Hmmmmm………Gore gets many of the facts wrong (e.g., sea level rises), ignores key details (like the medievel warming period and the little ice age), brushes away inconvenient truths (like the reality that CO2 levels tend to follow temperature levels, not the other way round). Yet Gore has “distinguished himself for integrity”.
Sounds like Oppenheimer needs a refresher course: Integrity 101.
March 13th, 2007 at 4:58 am
It looks like JeffS and Jules are true disbelievers.
Channel Four’s “Great Global Warming Swindle” has already been discredited by one of its star scientists, Carl Wunsch.

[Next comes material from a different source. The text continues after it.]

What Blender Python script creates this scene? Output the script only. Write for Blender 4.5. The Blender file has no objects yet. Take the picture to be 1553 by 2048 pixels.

March 13th, 2007 at 6:20 am
Bill’s Nibbles // Open Post — 2007.03.13
Some maybe I’ll find time to do more with ‘em later things and some things too short to excerpt and too good to not mention. I occasionally move things from Bill’s Nibbles to longer posts as the day goes on.
March 13th, 2007 at 6:21 am
Bill’s Nibbles // Open Post — 2007.03.13
Some Bill’s Bites posts, some things I excerpted and linked but I’m sending you to the original post, some things too short to excerpt and too good to not mention. I occasionally move things from Bill’s Nibbles to longer posts
March 13th, 2007 at 10:09 am
It looks like JeffS and Jules are true disbelievers.
What, is “disbeliever” the new way of saying “denialist”? Sheesh! Why not just call us infidels, and implore Mother Gaia to strike us with lightning for our blasphemy?
March 14th, 2007 at 8:36 am
I’m still waiting on Babs to dump her Malibu beachfront estate because of the impending 20 foot rising sea level.